Sri Lanka should be a trading country; no balancing acts: Harsha

Harsha de Silva

Oct 06, 2015 (LBO) – Sri Lanka should be a trading country and there is no need of a balance between manufacturing and trading, Deputy Foreign Minister Harsha de Silva said.

“Some say there must be a balance between manufacturing and trading. I don’t believe in this balancing. We have to go down to the basic principle of economics,” Silva said.

Speaking at an exporter’s forum Deputy Minister explained the theory of comparative advantage.

“Why is the doctor a doctor and not a carpenter at the same time? A doctor may be able to fix his own furniture but he makes more money through operations than fixing furniture.”

David Ricardo developed the theory in 1817 to explain why countries engage in international trade even when one country’s workers are more efficient at producing every single good than workers in other countries.

“We are better at something and somebody else is better at something else. It may be because where we are located or our climate or anything else.”

In an economic model, one has a comparative advantage over another in producing a particular good if he can produce that good at a lower relative opportunity cost.

“If we have to become a manufacturing nation; do we have the comparative advantage, if not; are we going to become a hub where we can service the region,” de Silva said.

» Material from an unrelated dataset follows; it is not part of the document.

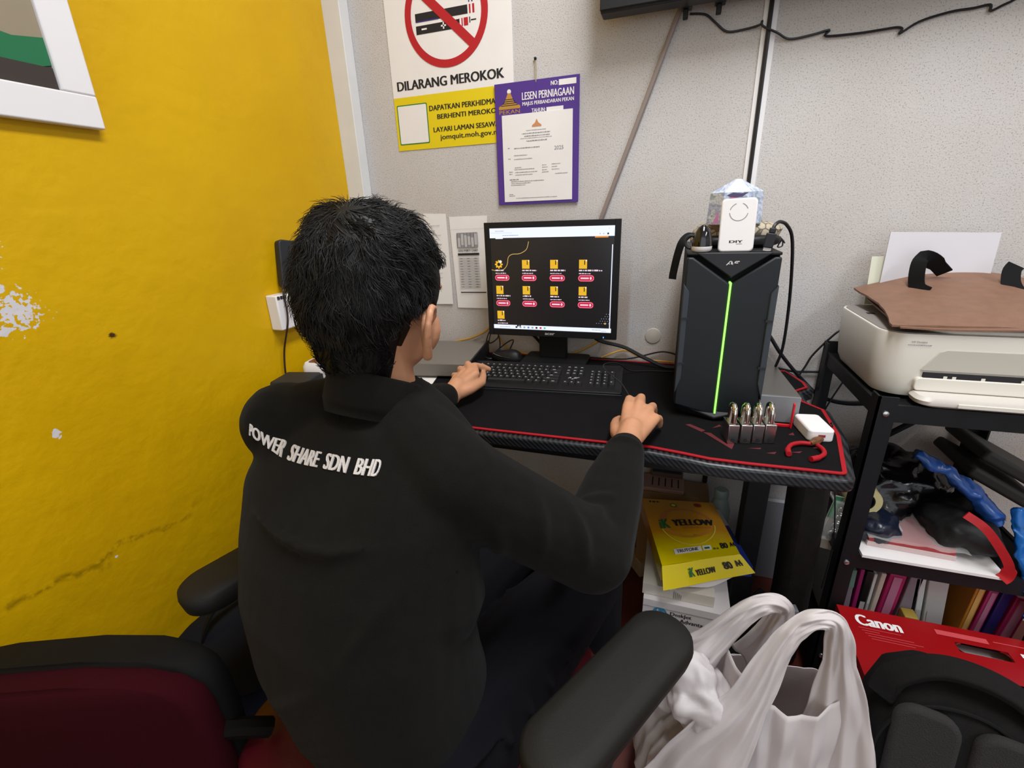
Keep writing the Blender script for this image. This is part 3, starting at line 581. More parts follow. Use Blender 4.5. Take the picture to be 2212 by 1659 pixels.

“The answer to that is fairly clear; it is almost impossible for us to compete with China, with the global factory flow,” he said.

“If you look at Sri Lanka’s diplomatic relations with our neighbors in this region, it’s quite practical to come up with a plan for Sri Lanka to be a hub in the coming years.”

In fact in ‘Mahinda Chintana’ the previous regime talked about transforming the country into an aviation, maritime, commercial, energy and knowledge hub.

“The idea is not a bad one. But the question is how we get there,” Silva said.

“Suppose you are talking of a maritime hub and you put money in the wrong infrastructure; then you are again at cross purposes,” the deputy minister said.

“So I think Sri Lanka’s future lies in how well Sri Lanka becomes the hub for this part of the world using logistics, adding value and other things.”

He emphasized that this discussion must be re-started and the outcome must be based on evidence.

“We can’t everyday avoid this issue. Once and for all, we must agree, are we going to do it or not. Evidence based policy making is what we required.” Minister further stated.